Fox Corporation has agreed to acquire Roku in a cash-and-stock deal valued at about $22 billion. The Fox Roku deal would combine Fox’s sports, news, and entertainment programming with one of the largest connected TV platforms in the market.
The companies announced the agreement on Monday, June 15. The transaction values Roku at $160 per share and is expected to close in the first half of 2027, pending shareholder and regulatory approvals.
Fox Roku Deal Expands Streaming Reach
The agreement would give Fox a larger role in the fast-changing streaming market. Roku operates a major connected TV platform, sells streaming devices, and runs The Roku Channel.
Roku reaches more than 100 million streaming households globally, according to the companies. That reach gives Fox a direct path into homes where viewers are moving away from traditional cable.
Fox already owns Tubi, a free ad-supported streaming service.
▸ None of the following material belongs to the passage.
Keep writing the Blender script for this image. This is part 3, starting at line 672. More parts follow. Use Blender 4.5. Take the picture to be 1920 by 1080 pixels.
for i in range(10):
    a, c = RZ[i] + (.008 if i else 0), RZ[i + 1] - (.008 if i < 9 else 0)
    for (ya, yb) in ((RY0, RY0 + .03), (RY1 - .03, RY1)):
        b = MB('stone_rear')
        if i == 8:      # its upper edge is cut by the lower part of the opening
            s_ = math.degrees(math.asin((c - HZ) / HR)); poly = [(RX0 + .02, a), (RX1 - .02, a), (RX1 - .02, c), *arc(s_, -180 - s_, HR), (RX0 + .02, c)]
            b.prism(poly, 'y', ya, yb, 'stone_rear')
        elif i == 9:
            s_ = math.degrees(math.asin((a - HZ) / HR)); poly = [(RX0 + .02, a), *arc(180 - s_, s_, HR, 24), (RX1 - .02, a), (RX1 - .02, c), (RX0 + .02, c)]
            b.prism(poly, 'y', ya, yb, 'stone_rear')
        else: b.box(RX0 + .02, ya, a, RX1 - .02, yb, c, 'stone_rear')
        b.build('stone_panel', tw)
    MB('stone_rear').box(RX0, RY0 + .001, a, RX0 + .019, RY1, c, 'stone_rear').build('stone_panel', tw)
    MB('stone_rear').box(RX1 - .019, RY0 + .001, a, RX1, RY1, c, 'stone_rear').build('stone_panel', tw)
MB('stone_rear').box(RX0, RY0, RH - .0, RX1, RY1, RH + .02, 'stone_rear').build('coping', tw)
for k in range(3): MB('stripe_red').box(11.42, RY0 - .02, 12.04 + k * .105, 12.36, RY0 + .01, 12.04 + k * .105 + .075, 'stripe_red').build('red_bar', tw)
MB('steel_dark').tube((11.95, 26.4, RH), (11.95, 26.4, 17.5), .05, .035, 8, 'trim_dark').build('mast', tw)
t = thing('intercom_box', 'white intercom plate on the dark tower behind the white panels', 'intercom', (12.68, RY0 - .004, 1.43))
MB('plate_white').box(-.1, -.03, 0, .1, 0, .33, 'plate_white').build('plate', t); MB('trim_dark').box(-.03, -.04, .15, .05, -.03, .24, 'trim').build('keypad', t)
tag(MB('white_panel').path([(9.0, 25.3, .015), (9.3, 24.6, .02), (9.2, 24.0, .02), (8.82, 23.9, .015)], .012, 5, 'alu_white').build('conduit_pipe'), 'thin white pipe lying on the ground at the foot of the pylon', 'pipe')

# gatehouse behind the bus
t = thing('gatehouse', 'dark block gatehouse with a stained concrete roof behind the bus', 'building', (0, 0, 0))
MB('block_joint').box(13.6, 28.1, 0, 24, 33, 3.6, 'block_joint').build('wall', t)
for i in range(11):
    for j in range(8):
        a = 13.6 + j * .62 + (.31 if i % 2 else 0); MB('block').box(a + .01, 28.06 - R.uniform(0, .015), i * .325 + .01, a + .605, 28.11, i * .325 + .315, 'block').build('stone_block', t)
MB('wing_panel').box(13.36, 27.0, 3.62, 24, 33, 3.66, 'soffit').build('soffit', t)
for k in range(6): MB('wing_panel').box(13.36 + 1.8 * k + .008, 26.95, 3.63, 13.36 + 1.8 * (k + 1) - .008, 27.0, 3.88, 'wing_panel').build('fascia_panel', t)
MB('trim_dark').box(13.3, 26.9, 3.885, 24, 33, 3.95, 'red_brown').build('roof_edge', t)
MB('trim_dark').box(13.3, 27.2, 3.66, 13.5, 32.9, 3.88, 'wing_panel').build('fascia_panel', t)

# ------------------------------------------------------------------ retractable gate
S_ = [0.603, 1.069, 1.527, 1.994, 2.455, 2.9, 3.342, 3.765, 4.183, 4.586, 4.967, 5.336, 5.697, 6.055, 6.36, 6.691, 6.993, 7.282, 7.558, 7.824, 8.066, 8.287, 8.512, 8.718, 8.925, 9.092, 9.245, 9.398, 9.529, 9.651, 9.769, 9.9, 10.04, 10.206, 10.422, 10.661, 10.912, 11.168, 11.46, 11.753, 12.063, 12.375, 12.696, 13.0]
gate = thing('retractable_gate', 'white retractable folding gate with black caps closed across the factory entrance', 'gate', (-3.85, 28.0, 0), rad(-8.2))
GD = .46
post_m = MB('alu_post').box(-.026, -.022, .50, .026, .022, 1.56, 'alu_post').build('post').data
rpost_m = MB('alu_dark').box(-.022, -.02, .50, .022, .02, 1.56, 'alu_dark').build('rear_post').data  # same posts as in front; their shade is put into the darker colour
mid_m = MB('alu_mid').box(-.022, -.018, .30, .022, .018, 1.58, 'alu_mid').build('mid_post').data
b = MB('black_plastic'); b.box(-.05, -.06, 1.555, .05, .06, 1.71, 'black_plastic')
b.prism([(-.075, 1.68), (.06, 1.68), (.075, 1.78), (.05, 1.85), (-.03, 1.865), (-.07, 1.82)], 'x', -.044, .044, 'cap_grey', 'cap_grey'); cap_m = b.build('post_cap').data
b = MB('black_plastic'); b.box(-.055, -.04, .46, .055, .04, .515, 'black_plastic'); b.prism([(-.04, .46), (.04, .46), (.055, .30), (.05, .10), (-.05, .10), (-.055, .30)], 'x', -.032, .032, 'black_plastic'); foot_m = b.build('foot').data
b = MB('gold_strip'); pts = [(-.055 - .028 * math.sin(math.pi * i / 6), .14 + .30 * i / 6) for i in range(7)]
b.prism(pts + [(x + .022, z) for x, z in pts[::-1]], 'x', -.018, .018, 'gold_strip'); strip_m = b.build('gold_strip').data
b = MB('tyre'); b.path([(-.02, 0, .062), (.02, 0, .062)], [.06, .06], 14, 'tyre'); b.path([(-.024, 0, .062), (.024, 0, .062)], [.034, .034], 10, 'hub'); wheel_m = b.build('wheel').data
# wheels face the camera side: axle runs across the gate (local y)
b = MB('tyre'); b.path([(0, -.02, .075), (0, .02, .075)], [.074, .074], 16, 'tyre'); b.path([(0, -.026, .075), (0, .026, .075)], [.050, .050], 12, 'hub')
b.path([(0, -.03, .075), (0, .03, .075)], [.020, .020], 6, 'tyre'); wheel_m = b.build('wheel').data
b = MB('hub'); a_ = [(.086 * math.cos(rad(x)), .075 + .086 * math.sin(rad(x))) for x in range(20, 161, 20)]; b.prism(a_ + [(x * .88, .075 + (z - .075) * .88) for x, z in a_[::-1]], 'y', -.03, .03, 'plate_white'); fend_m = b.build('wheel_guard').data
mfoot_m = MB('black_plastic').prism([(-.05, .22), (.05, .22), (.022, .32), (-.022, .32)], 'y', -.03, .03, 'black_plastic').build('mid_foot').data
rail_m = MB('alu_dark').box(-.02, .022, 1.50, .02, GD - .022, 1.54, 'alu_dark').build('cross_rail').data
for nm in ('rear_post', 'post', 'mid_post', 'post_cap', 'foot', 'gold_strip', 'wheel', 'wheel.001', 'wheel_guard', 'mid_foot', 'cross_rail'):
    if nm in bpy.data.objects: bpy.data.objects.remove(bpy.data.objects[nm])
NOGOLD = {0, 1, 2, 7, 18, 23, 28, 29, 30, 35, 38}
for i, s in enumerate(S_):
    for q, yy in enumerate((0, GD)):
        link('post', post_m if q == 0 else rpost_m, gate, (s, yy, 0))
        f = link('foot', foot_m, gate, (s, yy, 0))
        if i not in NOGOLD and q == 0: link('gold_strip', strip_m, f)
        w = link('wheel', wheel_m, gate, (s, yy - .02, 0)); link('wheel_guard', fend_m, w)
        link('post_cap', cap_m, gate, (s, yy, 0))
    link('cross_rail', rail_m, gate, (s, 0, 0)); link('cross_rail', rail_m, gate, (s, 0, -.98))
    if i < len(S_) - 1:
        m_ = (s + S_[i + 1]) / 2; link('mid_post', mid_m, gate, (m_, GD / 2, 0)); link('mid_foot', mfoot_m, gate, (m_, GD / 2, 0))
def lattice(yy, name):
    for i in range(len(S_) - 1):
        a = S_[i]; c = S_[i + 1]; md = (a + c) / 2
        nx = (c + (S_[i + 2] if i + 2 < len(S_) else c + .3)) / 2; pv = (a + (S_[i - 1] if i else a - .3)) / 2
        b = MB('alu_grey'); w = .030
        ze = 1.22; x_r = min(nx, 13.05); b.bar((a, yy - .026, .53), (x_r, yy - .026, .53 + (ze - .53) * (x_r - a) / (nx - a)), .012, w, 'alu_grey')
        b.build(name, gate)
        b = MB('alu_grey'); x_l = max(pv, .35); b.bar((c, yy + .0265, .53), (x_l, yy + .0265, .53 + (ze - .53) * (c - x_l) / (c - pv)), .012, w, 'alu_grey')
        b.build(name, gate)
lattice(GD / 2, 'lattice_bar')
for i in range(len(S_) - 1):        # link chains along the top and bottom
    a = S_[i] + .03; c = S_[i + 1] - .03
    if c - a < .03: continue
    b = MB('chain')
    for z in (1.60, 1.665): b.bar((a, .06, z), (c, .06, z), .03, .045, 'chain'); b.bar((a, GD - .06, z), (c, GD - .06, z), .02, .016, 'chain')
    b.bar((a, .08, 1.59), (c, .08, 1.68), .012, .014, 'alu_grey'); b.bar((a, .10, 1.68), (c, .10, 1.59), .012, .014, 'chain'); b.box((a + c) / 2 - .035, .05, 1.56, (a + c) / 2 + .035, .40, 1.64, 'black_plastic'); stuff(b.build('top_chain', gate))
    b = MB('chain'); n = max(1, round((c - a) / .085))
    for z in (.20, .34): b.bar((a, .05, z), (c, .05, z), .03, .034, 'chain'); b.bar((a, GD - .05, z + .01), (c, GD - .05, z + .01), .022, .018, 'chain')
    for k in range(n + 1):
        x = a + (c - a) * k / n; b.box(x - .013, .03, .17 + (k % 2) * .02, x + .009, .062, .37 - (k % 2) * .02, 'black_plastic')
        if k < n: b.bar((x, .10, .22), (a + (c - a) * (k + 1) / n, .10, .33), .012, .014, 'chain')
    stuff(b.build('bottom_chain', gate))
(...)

By adding Roku, Fox would gain another major advertising platform and a stronger position in connected television.
The companies said Roku would continue operating as an open platform. That means other streaming services would still be available through Roku devices and software.
What Roku Shareholders Would Receive
Under the deal, Roku shareholders would receive $96 in cash and 0.9693 shares of Fox Class A common stock for each Roku share. The total value equals $160 per share.
After the transaction closes, Fox shareholders are expected to own about 73% of the combined company. Roku shareholders are expected to own about 27%.
Fox said its shareholder capital return program would continue. The company also said it expects to maintain its investment grade rating.
The agreement still needs approval before it becomes final. Until then, Fox and Roku will continue operating as separate companies.
Why Fox Wants Roku
Fox has focused heavily on live sports, news, broadcast television, and free streaming. Roku gives the company a larger technology and distribution platform.
The deal could help Fox sell more targeted advertising across streaming services. It may also strengthen Fox’s ability to promote live programming, including sports and news, to streaming audiences.
Media companies have been searching for better ways to reach viewers as cable subscriptions decline. Connected TV platforms have become more important because they control how many viewers find streaming apps and channels.
The Fox Roku deal also reflects a larger trend in media consolidation. Traditional television companies are looking for scale as streaming competition grows.
What It Means for Viewers
For viewers, the deal may lead to more Fox programming across Roku’s platform. It could also bring closer connections between Tubi, The Roku Channel, and Fox’s live content.
However, the companies have said Roku will remain open to outside partners. That point will likely matter to other streaming companies that depend on Roku for distribution.
Regulators may review whether the deal affects competition in streaming, advertising, or connected TV access. The companies expect the transaction to close in the first half of 2027.
If completed, the acquisition would make Fox a much larger player in streaming technology. It would also place Roku’s platform, ad business, and audience reach inside one of the country’s best-known media companies.
For consumers, advertisers, and media competitors, the Fox Roku deal signals another major shift in how television is distributed, watched, and paid for.